Scene script records:
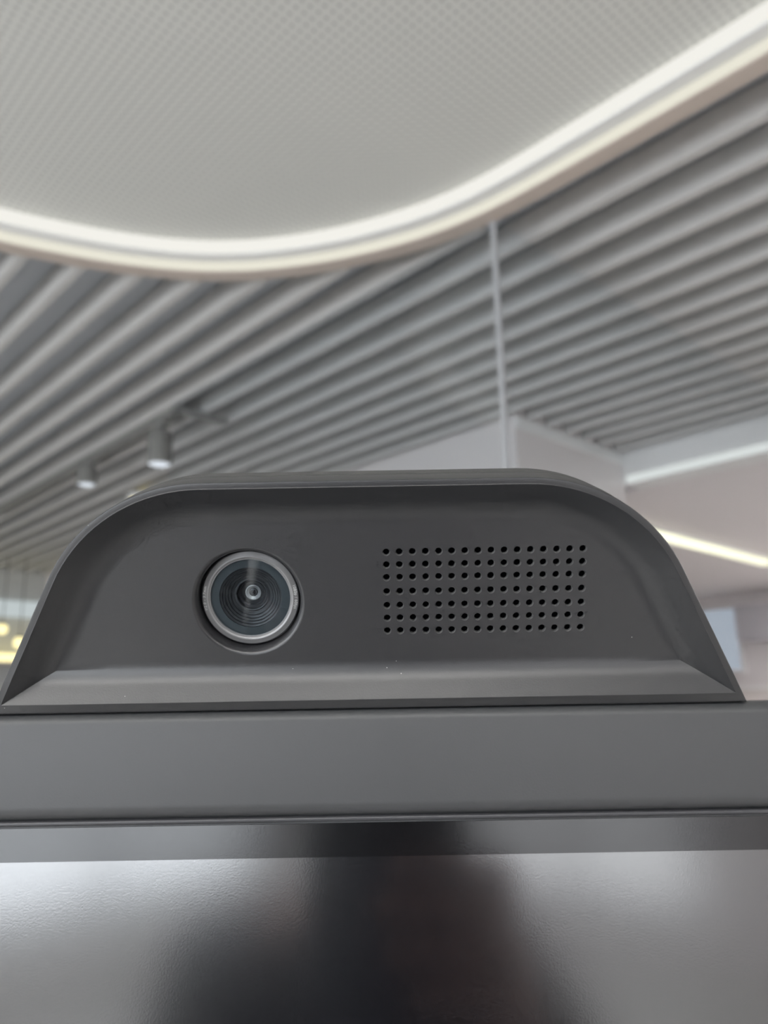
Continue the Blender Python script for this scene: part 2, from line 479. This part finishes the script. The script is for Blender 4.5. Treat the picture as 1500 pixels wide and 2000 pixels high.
tag(e, 'tall beige sideboard against the mauve far wall', 'cabinet')
# left far wall: cove wash put in as a glowing band, and warm lamps
tag(stbox('wall_wash_band', SMAX - 0.06, SMAX - 0.002, 0.6, 2.84, ZC + 0.87, ZC + 1.02, 'cool_wash'),
    'cool white cove wash, set as a glowing band high on the grey far wall at the left', 'light')
def globe(s, t, z, r, label):
    e = empty('warm_lamp', W(s, t, z))
    lathe('bulb', [(r * sin(pi * i / 14), -r * cos(pi * i / 14)) for i in range(15)], 'warm_lamp', e, n=20)
    lathe('socket', [(0.0, r * 1.25), (r * .45, r * 1.25), (r * .45, r * .8), (0, r * .8)], 'black_metal', e, n=16)
    cable_top = HS - z + 0.02
    lathe('cord', [(0.0, cable_top), (0.004, cable_top), (0.004, r * 1.2), (0, r * 1.2)], 'black_metal', e, n=6)
    tag(e, label, 'lamp', 'warm lamps at the left')
globe(7.3, 2.272, ZC + 0.685, 0.045, 'small round warm lamp at the left frame edge, topmost of the warm lights')
globe(7.3, 2.425, ZC + 0.575, 0.05, 'small warm lamp touching the left slope of the display camera')
e = empty('wall_shelf', W(7.75, 2.4, ZC + 0.40), (0, 0, ROT_ST))
box('board', -0.1, 0.24, -0.42, 0.6, 0.0, 0.03, 'beige', e)
box('under_light', 0.0, 0.2, -0.40, 0.58, 0.03, 0.11, 'warm_lamp', e)
for yy in (-0.36, 0.5):
    box('bracket', 0.0, 0.24, yy, yy + 0.03, -0.12, 0.0, 'black_metal', e)
tag(e, 'shelf with a warm cream light at the left beside the display camera', 'shelf')
# recessed warm downlight in the baffles
e = empty('downlight', W(4.55, 2.152, HS - 0.03))
lathe('ring', [(0.055, 0), (0.075, 0), (0.075, 0.03), (0.055, 0.03)], 'white_paint', e, n=32, close=True)
lathe('glow_disc', [(0, 0.0), (0.054, 0.0), (0.054, 0.02), (0, 0.02)], 'warm_lamp', e, n=32)
tag(e, 'round warm downlight just above the left shoulder of the display camera', 'light')

# track with two spotlights
e = empty('light_track', W(3.05, 1.60, HS - 0.026), (0, 0, ROT_ST))
box('rail', 0.0, 2.6, -0.018, 0.018, 0.0, 0.0255, 'grey_metal', e)
box('end_rail', -0.02, 0.016, -0.24, 0.018, 0.0, 0.0255, 'grey_metal', e)
tag(e, 'dark lighting track bent at one end under the baffles', 'track')
def spot(s, t, drop, r, length, label):
    e = empty('spotlight', W(s, t, HS - 0.0265), (0, 0, ROT_ST))
    box('adapter', -0.05, 0.05, -0.016, 0.016, -0.03, -0.001, 'grey_metal', e)
    lathe('stem', [(0, -0.02), (0.012, -0.02), (0.012, -drop - 0.01), (0, -drop - 0.01)], 'grey_metal', e, n=16)
    b = lathe('body', [(0, -drop), (r * .85, -drop), (r, -drop - 0.015), (r, -drop - length), (r * .9, -drop - length), (r * .9, -drop - length + 0.02), (0, -drop - length + 0.02)], 'grey_metal', e, n=32)
    lathe('lens_disc', [(0, -drop - length - .005), (r * .6, -drop - length - .003), (r * .88, -drop - length + .004), (r * .88, -drop - length + .015), (0, -drop - length + .015)], 'spot_glow', e, n=32)
    tag(e, label, 'spotlight', 'track spotlights')
spot(3.20, 1.60, 0.055, 0.056, 0.150, 'dark cylinder spotlight with white glowing end, nearer of the two on the track')
spot(4.01, 1.60, 0.030, 0.050, 0.095, 'dark cylinder spotlight with white glowing end, farther left on the track')

# ================================================================== THE DISPLAY
e = disp = empty('interactive_display', (0, 0.22, 0))
def dz(z): return ZC + z
YO = -0.22                      # display parts are written in camera-relative y
XW = 0.98
# top bezel: extruded section (y, z relative to the lens height)
sec = [(0.255, -0.0008)]
for i in range(9):              # rounded top front edge
    a = R(90 + 90 * i / 8)
    sec.append((0.1927 + 0.0027 * cos(a), -0.0008 - 0.0027 + 0.0027 * sin(a)))
for i in range(9):              # rounded lower edge
    a = R(180 + 80 * i / 8)
    sec.append((0.1930 + 0.0030 * cos(a), -0.0214 + 0.0030 * sin(a)))
sec += [(0.1927, -0.0246), (0.1927, -0.0262), (0.255, -0.0262)]
def extrude_x(name, sec, x0, x1, m, parent, smooth=30, yo=YO):
    k = len(sec)
    vs_ = [(x, y + yo, ZC + z) for x in (x0, x1) for (y, z) in sec]
    fs = [(q, (q + 1) % k, k + (q + 1) % k, k + q) for q in range(k)] + [tuple(range(k)), tuple(range(k, 2 * k))]
    return mk(name, vs_, fs, m, parent, smooth)
extrude_x('bezel_top', sec, -XW, XW, 'bezel', disp)
bead = [(0.1922 + 0.0006 * cos(2 * pi * i / 12), -0.0252 + 0.0006 * sin(2 * pi * i / 12)) for i in range(12)]
extrude_x('bezel_bead', bead, -XW + .01, XW - .01, 'bezel_bead', disp, 60)
ZBOT = -1.14
for sx in (-1, 1):
    x0, x1 = sorted((sx * XW, sx * (XW - 0.024)))
    box('bezel_side', x0, x1, 0.190 + YO, 0.255 + YO, dz(ZBOT), dz(-0.0263), 'bezel', disp, bevel=0.0015)
box('bezel_bottom', -XW + 0.0245, XW - 0.0245, 0.190 + YO, 0.255 + YO, dz(ZBOT), dz(ZBOT + 0.03), 'bezel', disp, bevel=0.0015)
# black printed glass border as a frame, and the dark screen inside it
gx0, gx1, gz0, gz1 = -XW + .0245, XW - .0245, ZBOT + .0305, -0.0263
bx0, bx1, bz0, bz1 = gx0 + .0075, gx1 - .0075, gz0 + .0075, -0.0335
gv, gf = [], []
for (a0, a1, c0, c1) in ((gx0, gx1, bz1, gz1), (gx0, gx1, gz0, bz0), (gx0, bx0, bz0, bz1), (bx1, gx1, bz0, bz1)):
    b = len(gv)
    gv += [(x, y + YO, ZC + z) for (x, y, z) in boxv(a0, a1, 0.193, 0.199, c0, c1)]
    gf += [tuple(i + b for i in f) for f in BOXF]
mk('glass_border', gv, gf, 'glass_border', disp)
box('screen', bx0, bx1, 0.1931 + YO, 0.199 + YO, dz(bz0), dz(bz1), 'screen', disp)
box('back_cover', -XW + .05, XW - .05, 0.2551 + YO, 0.285 + YO, dz(ZBOT + .03), dz(-0.05), 'back_cover', disp, bevel=0.004)
for sx in (-1, 1):
    box('stand_column', sx * .45 - .03, sx * .45 + .03, 0.2852 + YO, 0.325 + YO, 0.03, dz(-0.3), 'black_metal', disp, bevel=0.004)
    box('stand_foot', sx * .45 - .04, sx * .45 + .04, -0.10 + YO, 0.62 + YO, 0.0, 0.03, 'black_metal', disp, bevel=0.006)
box('stand_crossbar', -.42, .42, 0.2855 + YO, 0.315 + YO, 0.35, 0.42, 'black_metal', disp, bevel=0.004)
tag(disp, 'large dark interactive display with grey top bezel and switched-off reflecting screen', 'display')

# ================================================================== THE CAMERA MODULE ON TOP
TAU = R(25)
MM = 0.001
mod = empty('conference_camera')
vv = Vector((0, -sin(TAU), cos(TAU))); nn = Vector((0, -cos(TAU), -sin(TAU)))
P0 = Vector((-0.0034 - 0.0010, 0.1900, ZC - 0.00122))
# local axes: x right, y up along the face, z out of the face
mod.matrix_world = Matrix.Translation(P0) @ Matrix((Vector((1, 0, 0)), vv, nn)).transposed().to_4x4()

HWB, XS, VS, VT, XTOP = 88.3, 71.5, 32.5, 54.0, 36.7
ang = atan2(VS, HWB - XS)
RA = (VT - VS) / (1 - cos(ang))
NA = 18
def outline(d, db):
    """counter-clockwise contour in mm, offset inwards by d (sides, top) and db (bottom)"""
    r = RA - d
    cx, cy = XS - RA * sin(ang), VS - RA * cos(ang)
    pts = []
    nx, ny = sin(ang), cos(ang)            # outward normal of the right side
    # right bottom corner: side line offset by d, cut at v = db
    ax, ay = HWB - d * nx, -d * ny
    tpar = (db - ay) / sin(ang)
    x0 = ax - tpar * cos(ang)
    pts.append((x0, db))
    sxp, syp = cx + r * nx, cy + r * ny
    for q in range(1, 4):
        pts.append((x0 + (sxp - x0) * q / 4, db + (syp - db) * q / 4))
    for i in range(NA + 1):
        a = (pi / 2 - ang) + ang * i / NA
        pts.append((cx + r * cos(a), cy + r * sin(a)))
    right = pts
    left = [(-x, y) for (x, y) in reversed(right)]
    top = [(right[-1][0] * (1 - 2 * q / 6), right[-1][1]) for q in range(1, 6)]
    bot = [(-x0 * (1 - 2 * q / 12), db) for q in range(1, 12)]
    return right + top + left + bot
NO = len(outline(0, 0))
DEPTH = 5.4
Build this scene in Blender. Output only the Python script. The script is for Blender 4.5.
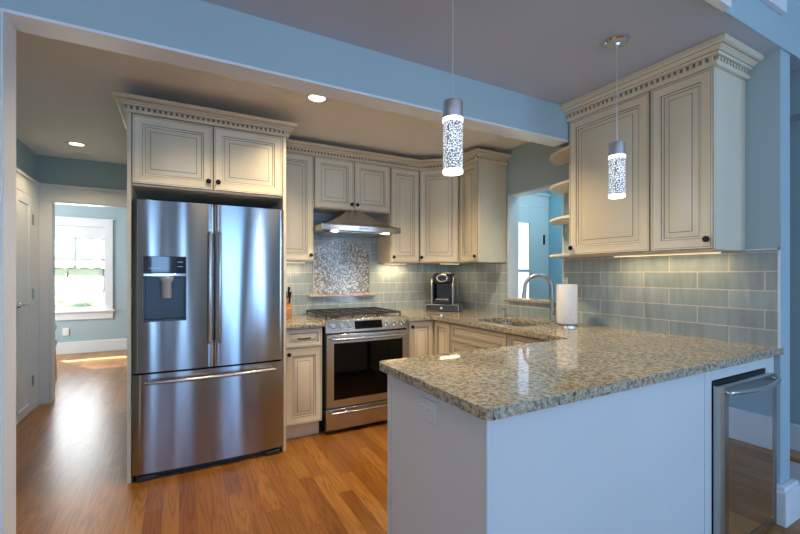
import bpy, bmesh, math, random
from mathutils import Vector, Matrix, geometry
random.seed(7)
PI = math.pi
sc = bpy.context.scene
col = sc.collection
for o in list(bpy.data.objects):
    bpy.data.objects.remove(o)

# ------------------------------------------------------------------ camera
cd = bpy.data.cameras.new('camera')
cd.sensor_width = 36.0
cd.lens = 404.0 / 800.0 * 36.0
cd.shift_y = 6.9 / 800.0
cd.clip_start = 0.02
cam = bpy.data.objects.new('camera', cd)
col.objects.link(cam)
cam.location = (0, 0, 1.30)
cam.rotation_euler = (PI / 2, 0, -math.atan2(0.4792, 0.8777))
sc.camera = cam

# ------------------------------------------------------------------ view
sc.view_settings.view_transform = 'Standard'
sc.view_settings.look = 'None'
sc.view_settings.gamma = 1.0
sc.view_settings.use_curve_mapping = False
sc.view_settings.exposure = 0.0

# ------------------------------------------------------------------ world
w = bpy.data.worlds.new('sky')
sc.world = w
w.use_nodes = True
nt = w.node_tree
nt.nodes.clear()
wo = nt.nodes.new('ShaderNodeOutputWorld')
bg = nt.nodes.new('ShaderNodeBackground')
tc = nt.nodes.new('ShaderNodeTexCoord')
sx = nt.nodes.new('ShaderNodeSeparateXYZ')
rp = nt.nodes.new('ShaderNodeValToRGB')
rp.color_ramp.elements[0].position = 0.0
rp.color_ramp.elements[0].color = (0.80, 0.90, 1.0, 1)
rp.color_ramp.elements[1].position = 0.6
rp.color_ramp.elements[1].color = (0.25, 0.50, 1.0, 1)
nt.links.new(tc.outputs['Generated'], sx.inputs[0])
nt.links.new(sx.outputs['Z'], rp.inputs[0])
nt.links.new(rp.outputs[0], bg.inputs[0])
bg.inputs[1].default_value = 1.9
nt.links.new(bg.outputs[0], wo.inputs[0])

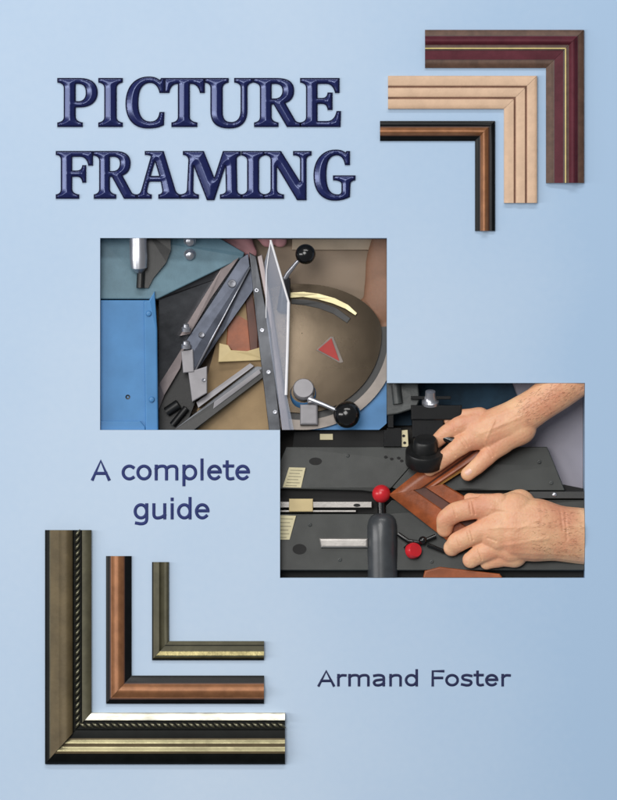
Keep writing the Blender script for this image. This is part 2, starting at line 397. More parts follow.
textline('subtitle', 'A complete', 91, 250, 480.5, 459, M_ink, 'A complete in plain navy letters', 1.58)
textline('subtitle', 'guide', 133.5, 209.5, 519.5, 497.5, M_ink, 'guide in plain navy letters', 1.58)
textline('author_name', 'Armand Foster', 317.5, 511, 686.5, 669.5, M_ink2, 'Armand Foster in dark navy letters', 1.32)

# ------------------------------------------------------------ moulding corners lying on the cover
def corner(t, box, wv, wh, prof, mats, where, rope=None):
    """box: outer rectangle x0,y0,x1,y1; wv/wh widths of the vertical / horizontal leg;
       where: 'tr' corner at the top right, 'bl' at the bottom left. prof: [(t, z, mat of the band that follows)], t from outer to inner edge"""
    x0, y0, x1, y1 = box; legs = []
    def hp(tt, u):           # point on the horizontal leg: u 0 = free end, 1 = mitre
        if where == 'tr': return (x0+(x1-wv*tt-x0)*u, y0+wh*tt)
        return (x1+(x0+wv*tt-x1)*u, y1-wh*tt)
    def vp(tt, u):
        if where == 'tr': return (x1-wv*tt, y1+(y0+wh*tt-y1)*u)
        return (x0+wv*tt, y0+(y1-wh*tt-y0)*u)
    prof_h, prof_v = prof if isinstance(prof, tuple) else (prof, prof)
    rope_h, rope_v = rope if isinstance(rope, list) else (rope, rope)
    for fn, prof, rope in ((hp, prof_h, rope_h), (vp, prof_v, rope_v)):
        mb = MB(); U = [0, .2, .4, .6, .8, 1.0]; n = len(U)
        e = 0.0012
        for i in range(len(prof)-1):
            t0, z0, m0 = prof[i]; t1, z1, _ = prof[i+1]
            for k in range(n-1):
                u1 = U[k+1]-(e if k == n-2 else 0)
                a = fn(t0, U[k]); b = fn(t0, u1); c = fn(t1, u1); d = fn(t1, U[k])
                mb.add([(*a, z0), (*b, z0), (*c, z1), (*d, z1)], [[0, 1, 2, 3]], m0, True)
        # sides, base, ends
        for tt, z, m in ((prof[0][0], prof[0][1], prof[0][2]), (prof[-1][0], prof[-1][1], prof[-2][2])):
            a = fn(tt, 0); b = fn(tt, 1-e); mb.add([(*a, z), (*b, z), (*b, 0.05), (*a, 0.05)], [[0, 1, 2, 3]], m)
        for u in (0, 1-e):
            ring = [(*fn(q[0], u), q[1]) for q in prof]+[(*fn(prof[-1][0], u), 0.05), (*fn(prof[0][0], u), 0.05)]
            mb.add(ring, [list(range(len(ring)))], prof[0][2])
        o = to_obj('moulding_length', mb, mats, t); legs.append(o)
        if rope:
            rt, rz, rr, rm = rope
            mb = MB(); a = Vector(fn(rt, 0)); b = Vector(fn(rt, 1)); L = (b-a).length; d = (b-a).normalized(); nrm = Vector((-d.y, d.x))
            k = int(L/6.4)
            for i in range(k):
                c = a+d*(i+.5)*L/k
                ax = (d*0.84+nrm*0.54).normalized()
                p0 = c-ax*4.6; p1 = c+ax*4.6
                mb.tube([(p0.x, p0.y, rz-.8), ((p0*.7+p1*.3).x, (p0*.7+p1*.3).y, rz+.5), (c.x, c.y, rz+.9), ((p0*.3+p1*.7).x, (p0*.3+p1*.7).y, rz+.5), (p1.x, p1.y, rz-.8)],
                        [rr*.25, rr*.8, rr, rr*.8, rr*.25], n=10)
            to_obj('rope_trim', mb, rm, o)
    return legs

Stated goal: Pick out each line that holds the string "high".

Task response:
Continue the Blender Python script for this scene: part 2, from line 479. This part finishes the script. The script is for Blender 4.5. Treat the picture as 1500 pixels wide and 2000 pixels high.
    'cool white cove wash, set as a glowing band high on the grey far wall at the left', 'light')